Vous sentez un ras-le-bol des inspecteurs ?
Oui, certains sont complètement débordés, il y a des burn-out… Notre grève de l’an dernier exprimait cette colère. Au-delà de l’accident de Lubrizol, sur lequel je ne peux pas me prononcer tant que nous n’en connaissons pas les causes exactes, nous voulons dire qu’il faut peut-être se poser des questions sur le cadre d’exercice de l’inspection. Il est très important que notre expertise puisse s’exprimer et qu’il y ait plus de transparence et d’indépendance, c’est une demande du public. La création d’une «autorité indépendante en charge des entreprises à risque» pourrait avoir du sens. Nous demandons que l’inspection des installations classées puisse communiquer avec plus de transparence et d’indépendance, comme l’Autorité de sûreté nucléaire (ASN).
Oui, c’est le préfet qui autorise et qui engage des sanctions administratives, qui communique en cas d’accident. A l’ASN, il y a une communication technique, en plus de celle du préfet. Cette autorité fait aussi un rapport annuel sur chaque installation nucléaire et a la possibilité de communiquer en dehors des situations de crise. Mais ce n’est pas l’unique sujet. Au sein des Dreal, il y a toute une hiérarchie qui n’est pas forcément habituée à ce type de risques. Il est important que les inspecteurs puissent conserver leur culture industrielle, leur compétence collective, qui permet de contrôler les sites. Celle-ci ne peut pas s’improviser du jour au lendemain, il y a des formations lourdes, du parrainage, etc. On ne peut pas tout rationaliser, ni tout banaliser.

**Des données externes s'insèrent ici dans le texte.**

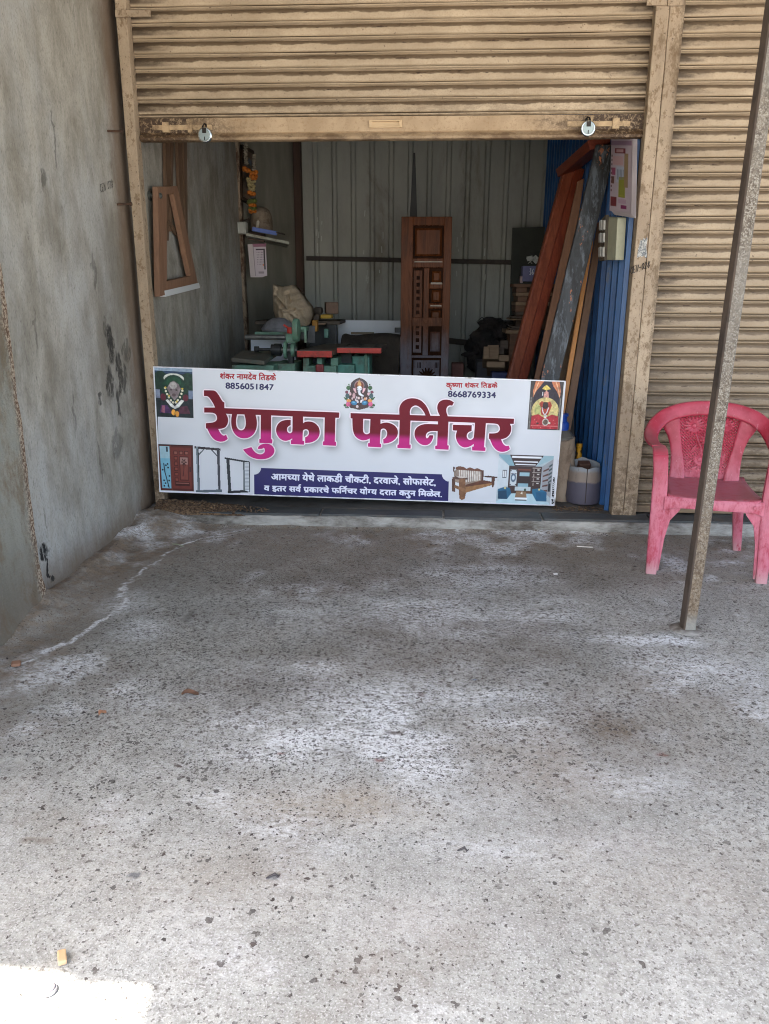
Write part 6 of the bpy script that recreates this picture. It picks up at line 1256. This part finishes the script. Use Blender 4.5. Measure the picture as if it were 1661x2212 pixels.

Je ne sais pas. Une enquête sénatoriale a été lancée sur Lubrizol, nous demanderons à être auditionnés. Après, il faut que ce soit suivi politiquement. Il faut que le public puisse avoir confiance dans les sites industriels, car l’industrie est importante, pourvoyeuse d’emplois. Et la seule solution pour répondre au besoin d’information, d’indépendance et de transparence est une autorité administrative indépendante.